Kepemimpinan otokratik memiliki ciri-ciri
antara lain:
-
Mendasarkan diri pada kekuasaan dan paksaan
mutlak yang harus dipatuhi
-
Pemimpinnya selaliu berperan sebagai pemain
tunggal
-
Berambisi untuk merajai situasi
-
Sikap dan prinsipnya sangat konservatif, ketat
dan kaku
-
Perintah dan kebijakan ditetapkan sendiri
Kelebihan Gaya kepemimpinan otoraktik :
-
Disiplin
-
Rajin dalam bekerja
-
Bersedia bekerja keras
-
Ketepatan dan ketegasan dalam membuat keputusan
Kekurangan Gaya kepemimpinan
otokratik :
-
Suasana kaku yang mencekam dapat mengakibatkan dampak
tertekan atau stress pada pegawai nya.
-
Terkadang dapat menurunkan semangat bekerja
pegawai
-
Daya pikir bawahan nya sangat dibatasi, sehingga
terkadang tidak diberikan kesempatan untuk mengeluarkan pendapat.
B. Pola Kepemimpinan Demokratik
Kepemimpinan demokratik adalah gaya
kepemimpinan yang dapat dikenal sebagai gaya partisipatif. Tipe kepemimpinan
ini menempatkan bawahan sebagai faktor yang terpenting dalam kepemimpinan.
Kepemimpinan demokratik berorientasi pada manusia dan memberikan bimbingan yang
efisien kepada pengikutnya. Terdapat koordinasi pekerjaan pada semua bawahan
dengan penekanan pada rasa tanggung jawab internal dan kerjasama yang baik.
Kepemimpinan demokratik menghargai potensi
setiap individu, mau mendengarkan nasehat dan sugesti dari bawahan, serta mampu memanfaatkan kapasitas setiap
anggota seefektif mungkin pada saat-saat dan kondisi yang tepat.
Kelebihan Gaya Kepemimpinan Demokratik :
- Dapat menempatkan kepentingan organisasi sebagai keseluruhan
diatas kepentingan pribadi.
- Dapat memberikan kesempatan kepada bawahannya untuk berperan
dalam proses pengambilan keputusan
- Terbuka terhadap ide, pandangan dan saran bawahannya.

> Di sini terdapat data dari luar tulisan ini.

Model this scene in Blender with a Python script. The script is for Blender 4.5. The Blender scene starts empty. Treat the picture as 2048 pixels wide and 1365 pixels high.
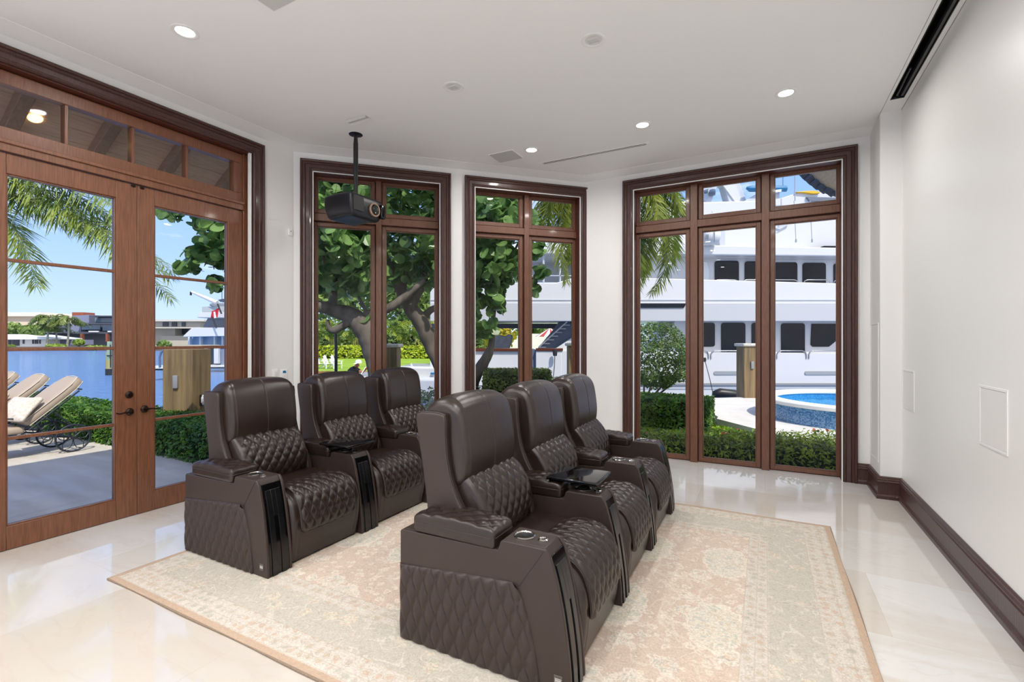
import bpy, bmesh, math, random
import numpy as np
from mathutils import Vector, Matrix

# ------------------------------------------------------------------ camera, world, sun, exposure
scene = bpy.context.scene
COL = scene.collection
F_PX, CX, CY, EYE = 954.0, 1024.0, 682.5, 1.6
YAW = math.atan(506.0 / F_PX)
cam_data = bpy.data.cameras.new('camera')
cam_data.sensor_fit = 'HORIZONTAL'; cam_data.sensor_width = 36.0
cam_data.lens = F_PX / 2048.0 * 36.0
cam_data.clip_start = 0.05; cam_data.clip_end = 3000
cam = bpy.data.objects.new('camera', cam_data); COL.objects.link(cam)
cam.location = (0, 0, EYE); cam.rotation_euler = (math.pi / 2, 0, YAW)
scene.camera = cam
scene.view_settings.view_transform = 'Standard'; scene.view_settings.look = 'None'
scene.view_settings.exposure = 0.36; scene.view_settings.gamma = 1.0
scene.view_settings.use_curve_mapping = False
scene.cycles.max_bounces = 9; scene.cycles.diffuse_bounces = 5; scene.cycles.glossy_bounces = 4
scene.cycles.transparent_max_bounces = 12; scene.cycles.transmission_bounces = 4
scene.cycles.sample_clamp_indirect = 6.0
scene.cycles.caustics_reflective = False; scene.cycles.caustics_refractive = False

def make_world():
    w = bpy.data.worlds.new('sky'); scene.world = w; w.use_nodes = True
    nt = w.node_tree; nt.nodes.clear(); N = nt.nodes.new; L = nt.links.new
    out = N('ShaderNodeOutputWorld'); bg = N('ShaderNodeBackground'); L(bg.outputs[0], out.inputs[0])
    tc = N('ShaderNodeTexCoord'); sep = N('ShaderNodeSeparateXYZ'); L(tc.outputs['Generated'], sep.inputs[0])
    ramp = N('ShaderNodeValToRGB'); L(sep.outputs['Z'], ramp.inputs[0])
    e = ramp.color_ramp.elements
    e[0].position = 0.0; e[0].color = (0.60, 0.75, 0.96, 1)
    e[1].position = 0.7; e[1].color = (0.10, 0.22, 0.70, 1)
    m = e.new(0.14); m.color = (0.40, 0.60, 0.97, 1)
    m = e.new(0.38); m.color = (0.21, 0.40, 0.90, 1)
    mp = N('ShaderNodeMapping'); L(tc.outputs['Generated'], mp.inputs[0]); mp.inputs['Scale'].default_value = (1.0, 1.0, 2.6)
    mp.inputs['Location'].default_value = (0.35, 0.1, 0.2)
    nz = N('ShaderNodeTexNoise'); nz.inputs['Scale'].default_value = 4.2; nz.inputs['Detail'].default_value = 7; nz.inputs['Roughness'].default_value = 0.6
    L(mp.outputs[0], nz.inputs['Vector'])
    # the sky is hazier to the east (+x)
    ma = N('ShaderNodeMath'); ma.operation = 'MULTIPLY_ADD'; L(sep.outputs['X'], ma.inputs[0]); ma.inputs[1].default_value = 0.14
    L(nz.outputs['Fac'], ma.inputs[2])
    cr = N('ShaderNodeValToRGB'); L(ma.outputs[0], cr.inputs[0])
    cr.color_ramp.elements[0].position = 0.45; cr.color_ramp.elements[0].color = (0, 0, 0, 1)
    cr.color_ramp.elements[1].position = 0.60; cr.color_ramp.elements[1].color = (1, 1, 1, 1)
    mix = N('ShaderNodeMixRGB'); L(cr.outputs[0], mix.inputs[0]); L(ramp.outputs[0], mix.inputs[1]); mix.inputs[2].default_value = (0.90, 0.93, 0.98, 1)
    L(mix.outputs[0], bg.inputs['Color']); bg.inputs['Strength'].default_value = SKY_STRENGTH
SKY_STRENGTH = 1.05
make_world()

sun_data = bpy.data.lights.new('sun', 'SUN'); sun_data.energy = 3.2; sun_data.angle = 0.009; sun_data.color = (1.0, 0.94, 0.84)
sun = bpy.data.objects.new('sun', sun_data); COL.objects.link(sun)
sun.rotation_euler = Vector((-0.50, 0.36, -0.79)).to_track_quat('-Z', 'Y').to_euler()

# ------------------------------------------------------------------ helpers
def P(u, v, D):
    """a pixel of the 2048 x 1365 frame at depth D, as a point of the place"""
    x = (u - CX) / F_PX * D; z = EYE + (CY - v) / F_PX * D
    return Vector((-math.sin(YAW) * D + math.cos(YAW) * x, math.cos(YAW) * D + math.sin(YAW) * x, z))
def PZ(u, v, z):
    return P(u, v, (z - EYE) * F_PX / (CY - v))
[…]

Kekurangan Gaya kepemimpinan demokratik :
- Pengambilan keputusan dapat memakan waktu lebih lama karena
terkadang bisa terjadi perdebatan panjang
- Sulitnya mendapatkan kesepakatan bersama
C. Pola Kepemimpinan Permisif ( Laissez Faire )
Tipe kepemimpinan ini pada dasarnya berpandangangan bahwa
bawahan dapat mampu mandiri dalam membuat keputusan atau mampu mengurus diri
masing-masing dengan hanya sedikit pengarahan atau pemberian petunjuk dalam
merealisasikan tugas. Pada tipe kepemimpinan ini, pemimpin biasanya tidak ikut
berpartisipasi dalam kegiatan. Pemimpin hanya berfungsi sebagai symbol.
Kelebihan Gaya Kepemimpinan Permisif :
- Dapat menimbulkan perasaan tenang bagi bawahan karena tidak
banyak tekanan dari atasan
-Bawahan dapat berfikir lebih inovatif dan kreatif karena
atasan tidak banyak memberikan tekanan atau batasan.
Kekurangan Gaya
Kepemimpinan Permisif :
- Apabila bawahan terlalu bebas tanpa pengawasan, dapat
terjadi penyimpangan peraturan yang berlaku bagi bawahan serta dapat
mengakibatkan salah tindakan yang disebabkan pemimpin yang permisif.
- Terkadang dapat memberikan komentar yang bersifat spontan
kepada bawahan dan tidak bermaksud untuk mengatur suatu kejadian yang sedang
dibahas.
- Tidak mampu menciptakan suasana kerja yang kooperatif.